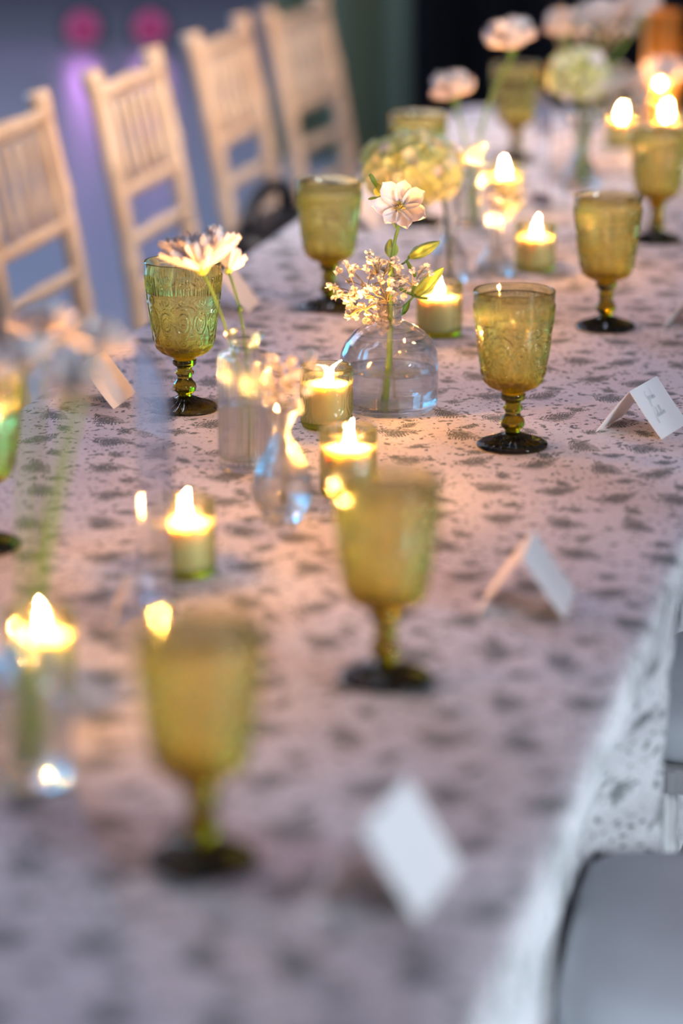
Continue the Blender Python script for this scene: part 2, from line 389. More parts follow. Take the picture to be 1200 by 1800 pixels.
# ------------------------------------------------------------------ goblets
BOWL = [(.0432, .168), (.0420, .150), (.0400, .1285), (.0376, .110), (.0352, .094), (.0338, .082), (.0325, .0765), (.0298, .0710), (.0245, .0660), (.0175, .0625), (.0125, .0600)]
INNER = [(.0412, .1675), (.0400, .150), (.0378, .1285), (.0352, .110), (.0328, .094), (.0308, .0825), (.0270, .0755), (.0200, .0720), (.0100, .0705), (.0004, .0700)]
NREP = 12
def ridge(d, w_): return math.exp(-(d/w_)**2)
def relief(r, z, a):
    Z = z*1000; s = (a*NREP/(2*PI)) % 1.0 - .5; cell = 2*PI*r*1000/NREP; X = s*cell; h = 0
    if 134 < Z < 158:      # palmettes with curling side ribs
        q = (Z-135)/20
        if q < 1.05:
            for c in (0.0, 2.4+2.2*q, 5.0+2.6*q*q, 8.4-.6*q): h = max(h, ridge(abs(X)-c, .80)*min(1, (1.05-q)*6))
            dx, dz = abs(X)-3.2, Z-146; h = max(h, ridge(math.hypot(dx, dz)-2.0, .8))
    if 122 < Z < 136:
        d = math.hypot(X, Z-129); h = max(h, ridge(d-3.9, .85), ridge(d, 1.5))
    if 84 < Z < 124:       # ovals inside a lattice of crossing bands
        e_ = math.hypot(X/ (cell*.40), (Z-104)/13.5)
        h = max(h, ridge((e_-1)*8, .9), ridge((e_-.55)*8, 1.1)*.8)
        if e_ < .35: h = max(h, .6)
        for k in (0, 1):
            zz = 104+18*math.cos((s+.5*k)*2*PI*.5*2/2)*(1 if k else -1)
            h = max(h, ridge((Z-104)-18*math.cos(PI*(s*1.0))*(1 if k else -1), 1.0)*.9)
    if 76 < Z < 87:
        d = math.hypot(X, Z-81.5); h = max(h, ridge(d-3.3, .85), ridge(d, 1.3))
    if 64 < Z < 76:
        q = (76-Z)/12
        for c in (1.2, 3.4, 5.8): h = max(h, ridge(abs(X)*(1+.5*q)-c*(1-.25*q), .75)*min(1, q*5))
    if 61 < Z < 64: h = max(h, .6*max(0, math.cos(a*NREP*4)))
    return r + h*.00135
prof_o = densify(BOWL[:-1], .00065); prof_i = densify(INNER, .006)
mb = MB(); SEG = 384
lathe(mb, [(.0424, .1688)]+prof_o+[(.0125, .0600), (.0128, .0585), (.0004, .0585)], SEG, lambda r, z, a: relief(r, z, a) if z < .1655 and r > .014 else r, cap=False)
split = len(mb.f)
lathe(mb, [(.0424, .1688), (.0416, .1686)]+prof_i, SEG, cap=False)
mb.f = [q[::-1] for q in mb.f[:split]]+mb.f[split:]
bowl_me = mb.mesh('bowl', 'olive')
mb = MB(); lathe(mb, [(.0004, .0590), (.0118, .0588), (.0136, .0575), (.0130, .0555), (.0136, .0535), (.0118, .0510), (.0088, .0495), (.0082, .0465), (.0100, .0440), (.0102, .0420), (.0086, .0395), (.0080, .0365), (.0092, .0340),
               (.0118, .0300), (.0126, .0262), (.0118, .0225), (.0090, .0195), (.0078, .0180), (.0086, .0165), (.0004, .0163)], 64,
              lambda r, z, a: r+(.0005*math.cos(a*20) if .021 < z < .032 else (.0004*math.cos(a*16) if .041 < z < .045 else 0)), cap=False)
mb.f = [q[::-1] for q in mb.f]
stem_me = mb.mesh('stem', 'olive_stem')
mb = MB(); lathe(mb, densify([(.0004, .0166), (.0085, .0166), (.0105, .0150), (.0160, .0118), (.0240, .0088), (.0310, .0066), (.0350, .0058), (.0372, .0048), (.0380, .0030), (.0375, .0012), (.0360, .0)], .0015)+[(.0004, .0)], 192,
              lambda r, z, a: r if z < .003 else r, cap=False)
for i, p in enumerate(mb.v):   # radial flutes on the upper face
    r = math.hypot(p[0], p[1]); a = math.atan2(p[1], p[0])
    if .012 < r < .035 and p[2] > .004: mb.v[i] = (p[0], p[1], p[2]+.0011*math.cos(a*24))
mb.f = [q[::-1] for q in mb.f]
foot_me = mb.mesh('foot', 'olive_foot')
_w = {}
def water_in(level, inner, name='water', seg=64, mat='water', over=.00015):
    key = (level, id(inner))
    if key in _w: return _w[key]
    pr = [(0.0004, level-.0002), (interp(inner, level)*.93, level-.0002), (interp(inner, level)+over, level+.0006)]
    pr += [(r+over, z-over*.5) for r, z in densify([(interp(inner, level), level)]+[p for p in inner if p[1] < level-.0005], .004)[1:]]
    mb = MB(); lathe(mb, pr, seg, cap=False); mb.f = [q[::-1] for q in mb.f]
    _w[key] = mb.mesh(name, mat); return _w[key]
GOB = [  # x, y, water level, rz, label
 (-.497, 3.013, .1605, .1, 'full olive goblet standing left of the place card with handwriting'),
 (-.882, 3.103, .1350, .0, 'green goblet with crisp embossed pattern behind the single chrysanthemum'),
 (-.505, 1.804, .1600, .4, 'nearest and largest olive goblet, strongly blurred, full of water'),
 (-.465, 2.213, .1560, .7, 'blurred olive goblet beside the lit votive and the faceted bud vase'),
 (-.487, 3.661, .1620, .2, 'olive goblet on the right side of the table, behind the one near the written card'),
 (-.857, 3.711, .1570, .9, 'teal and yellow tinted goblet behind the baby\'s breath, near the black bag'),
 (-.502, 4.316, .1600, .5, 'small looking olive goblet furthest back at the right edge of the table'),
 (-.915, 2.516, .1350, .3, 'blurred goblet cut by the left picture edge, below the small white daisies'),
 (-.874, 4.387, .1550, .6, 'goblet half hidden behind the big lime hydrangea'),
 (-.838, 5.066, .1550, .1, 'faint dark teal goblet far back behind the two carnations'),
]
for i, (x, y, wl, rz, lab) in enumerate(GOB):
    t = thing('goblet', (x, y, TOP), lab, 'goblet', 'pressed glass water goblets', rz)
    put('bowl', bowl_me, t); put('stem', stem_me, t); put('foot', foot_me, t); put('water', water_in(wl, INNER), t)

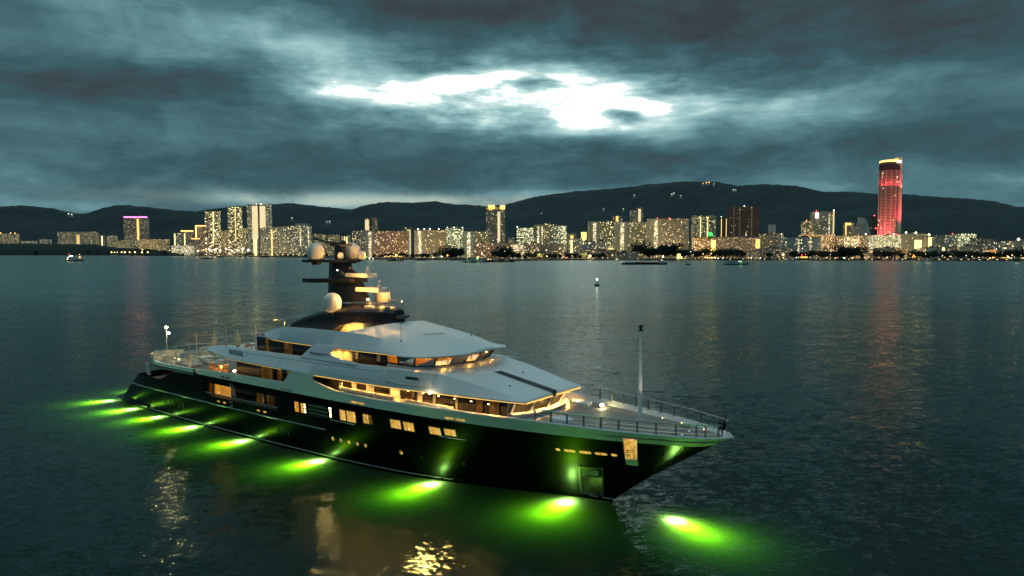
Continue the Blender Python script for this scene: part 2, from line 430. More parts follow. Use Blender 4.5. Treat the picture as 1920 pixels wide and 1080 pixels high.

★ ★ ★

— Set task —
Copy the records exactly. Skip the pictures.

— Answer to this task —
Continue the Blender Python script for this scene: part 2, from line 389. More parts follow. Take the picture to be 1200 by 1800 pixels.
# ------------------------------------------------------------------ goblets
BOWL = [(.0432, .168), (.0420, .150), (.0400, .1285), (.0376, .110), (.0352, .094), (.0338, .082), (.0325, .0765), (.0298, .0710), (.0245, .0660), (.0175, .0625), (.0125, .0600)]
INNER = [(.0412, .1675), (.0400, .150), (.0378, .1285), (.0352, .110), (.0328, .094), (.0308, .0825), (.0270, .0755), (.0200, .0720), (.0100, .0705), (.0004, .0700)]
NREP = 12
def ridge(d, w_): return math.exp(-(d/w_)**2)
def relief(r, z, a):
    Z = z*1000; s = (a*NREP/(2*PI)) % 1.0 - .5; cell = 2*PI*r*1000/NREP; X = s*cell; h = 0
    if 134 < Z < 158:      # palmettes with curling side ribs
        q = (Z-135)/20
        if q < 1.05:
            for c in (0.0, 2.4+2.2*q, 5.0+2.6*q*q, 8.4-.6*q): h = max(h, ridge(abs(X)-c, .80)*min(1, (1.05-q)*6))
            dx, dz = abs(X)-3.2, Z-146; h = max(h, ridge(math.hypot(dx, dz)-2.0, .8))
    if 122 < Z < 136:
        d = math.hypot(X, Z-129); h = max(h, ridge(d-3.9, .85), ridge(d, 1.5))
    if 84 < Z < 124:       # ovals inside a lattice of crossing bands
        e_ = math.hypot(X/ (cell*.40), (Z-104)/13.5)
        h = max(h, ridge((e_-1)*8, .9), ridge((e_-.55)*8, 1.1)*.8)
        if e_ < .35: h = max(h, .6)
        for k in (0, 1):
            zz = 104+18*math.cos((s+.5*k)*2*PI*.5*2/2)*(1 if k else -1)
            h = max(h, ridge((Z-104)-18*math.cos(PI*(s*1.0))*(1 if k else -1), 1.0)*.9)
    if 76 < Z < 87:
        d = math.hypot(X, Z-81.5); h = max(h, ridge(d-3.3, .85), ridge(d, 1.3))
    if 64 < Z < 76:
        q = (76-Z)/12
        for c in (1.2, 3.4, 5.8): h = max(h, ridge(abs(X)*(1+.5*q)-c*(1-.25*q), .75)*min(1, q*5))
    if 61 < Z < 64: h = max(h, .6*max(0, math.cos(a*NREP*4)))
    return r + h*.00135
prof_o = densify(BOWL[:-1], .00065); prof_i = densify(INNER, .006)
mb = MB(); SEG = 384
lathe(mb, [(.0424, .1688)]+prof_o+[(.0125, .0600), (.0128, .0585), (.0004, .0585)], SEG, lambda r, z, a: relief(r, z, a) if z < .1655 and r > .014 else r, cap=False)
split = len(mb.f)
lathe(mb, [(.0424, .1688), (.0416, .1686)]+prof_i, SEG, cap=False)
mb.f = [q[::-1] for q in mb.f[:split]]+mb.f[split:]
bowl_me = mb.mesh('bowl', 'olive')
mb = MB(); lathe(mb, [(.0004, .0590), (.0118, .0588), (.0136, .0575), (.0130, .0555), (.0136, .0535), (.0118, .0510), (.0088, .0495), (.0082, .0465), (.0100, .0440), (.0102, .0420), (.0086, .0395), (.0080, .0365), (.0092, .0340),
               (.0118, .0300), (.0126, .0262), (.0118, .0225), (.0090, .0195), (.0078, .0180), (.0086, .0165), (.0004, .0163)], 64,
              lambda r, z, a: r+(.0005*math.cos(a*20) if .021 < z < .032 else (.0004*math.cos(a*16) if .041 < z < .045 else 0)), cap=False)
mb.f = [q[::-1] for q in mb.f]
stem_me = mb.mesh('stem', 'olive_stem')
mb = MB(); lathe(mb, densify([(.0004, .0166), (.0085, .0166), (.0105, .0150), (.0160, .0118), (.0240, .0088), (.0310, .0066), (.0350, .0058), (.0372, .0048), (.0380, .0030), (.0375, .0012), (.0360, .0)], .0015)+[(.0004, .0)], 192,
              lambda r, z, a: r if z < .003 else r, cap=False)
for i, p in enumerate(mb.v):   # radial flutes on the upper face
    r = math.hypot(p[0], p[1]); a = math.atan2(p[1], p[0])
    if .012 < r < .035 and p[2] > .004: mb.v[i] = (p[0], p[1], p[2]+.0011*math.cos(a*24))
mb.f = [q[::-1] for q in mb.f]
foot_me = mb.mesh('foot', 'olive_foot')
_w = {}
def water_in(level, inner, name='water', seg=64, mat='water', over=.00015):
    key = (level, id(inner))
    if key in _w: return _w[key]
    pr = [(0.0004, level-.0002), (interp(inner, level)*.93, level-.0002), (interp(inner, level)+over, level+.0006)]
    pr += [(r+over, z-over*.5) for r, z in densify([(interp(inner, level), level)]+[p for p in inner if p[1] < level-.0005], .004)[1:]]
    mb = MB(); lathe(mb, pr, seg, cap=False); mb.f = [q[::-1] for q in mb.f]
    _w[key] = mb.mesh(name, mat); return _w[key]
GOB = [  # x, y, water level, rz, label
 (-.497, 3.013, .1605, .1, 'full olive goblet standing left of the place card with handwriting'),
 (-.882, 3.103, .1350, .0, 'green goblet with crisp embossed pattern behind the single chrysanthemum'),
 (-.505, 1.804, .1600, .4, 'nearest and largest olive goblet, strongly blurred, full of water'),
 (-.465, 2.213, .1560, .7, 'blurred olive goblet beside the lit votive and the faceted bud vase'),
 (-.487, 3.661, .1620, .2, 'olive goblet on the right side of the table, behind the one near the written card'),
 (-.857, 3.711, .1570, .9, 'teal and yellow tinted goblet behind the baby\'s breath, near the black bag'),
 (-.502, 4.316, .1600, .5, 'small looking olive goblet furthest back at the right edge of the table'),
 (-.915, 2.516, .1350, .3, 'blurred goblet cut by the left picture edge, below the small white daisies'),
 (-.874, 4.387, .1550, .6, 'goblet half hidden behind the big lime hydrangea'),
 (-.838, 5.066, .1550, .1, 'faint dark teal goblet far back behind the two carnations'),
]
for i, (x, y, wl, rz, lab) in enumerate(GOB):
    t = thing('goblet', (x, y, TOP), lab, 'goblet', 'pressed glass water goblets', rz)
    put('bowl', bowl_me, t); put('stem', stem_me, t); put('foot', foot_me, t); put('water', water_in(wl, INNER), t)

Continue the Blender Python script for this scene: part 2, from line 430. More parts follow. Use Blender 4.5. Treat the picture as 1920 pixels wide and 1080 pixels high.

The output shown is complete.